Mind you, this isn't universal - there are always laudable exceptions, gentler stories with their own devoted readers. But the mainstream of fantasy, the ones most prominently on display in the bookshops, and the ones that new fantasy readers often come to first, are the books about wars, warriors, bloodshed either official or informal or both, the slaughter of other people or strange monsters, and the overcoming or at least endurance of other peoples' violence.

Forgive me, Not-So-Gentle Reader, for putting words into your mouth, but you will say to me: Fantasy worlds are violent, rough. That's how things are in places like that. You have to do what you can to survive.

Which is, in the strictest sense of the phrase, begging the question. Who made them that way? Why, Ungentle Reader, you did, and all your kind.

Personally, I blame J.R.R. Tolkien for starting it off, with his split personality and unconscious racism. He hated war, as it was fought in his time - the barbarism, the atrocity, the senseless deaths. But he looked back, in a very Christian manner, to the olden days when real heroes had shining swords and the lakes of blood they waded through didn't matter, because their cause was just, and they were only fighting infidels - none of these messy complications that the World Wars introduced, about impersonal deaths and people like you on the other side too.

The Lord of the Rings is all about the way the glory of war and the extremes of good and evil have passed out of the world, to be replaced by progress and the simple beauty of village life. It's an incredibly sad story. It's also all about violence, and the way it affects ordinary people.

Now, I suppose this is an entirely legitimate topic for discussion, but how did it become so central to the entire genre? It's almost impossible to imagine someone living in a fantasy world who doesn't own or acquire a sword.

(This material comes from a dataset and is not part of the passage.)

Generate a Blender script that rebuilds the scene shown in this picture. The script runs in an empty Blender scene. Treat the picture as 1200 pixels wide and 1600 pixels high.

Most fantasy worlds have a war of some sort, or the threat of war, going on somewhere - if it's not a war, it will be an incursion of monsters, a plague of brigands, and so on.

Partly, I suppose, it's because having a sword makes problems appear so much simpler, and weapons equate not only to power, but to a convenient hand-sized chunk of power that you can just pick up and use.

Tolkien, mind you, wasn't anywhere near alone in his world-view - the same ideas about chivalry appear in the work of ER Eddison (The Worm Ourobouros), Andrew Lang (the Blue Fairy Book &c), CS Lewis (Narnia), and GK Chesterton (no fantasy per se, but The Napoleon of Notting Hill is a perfect exemplar of the idea).

It's interesting how all the swords end up in the hands of upper-class men - even Lucy got a bow, traditionally a yeoman's weapon, and Peter and Edmund were given swords straight off the mark.

I think that it's a very Victorian thing, as well as a Christian one - the current age is unlike any other, they said, and Mankind has never had it so good. All previous ages (and, by analogy, fantastic worlds) were barbaric and violent in comparison.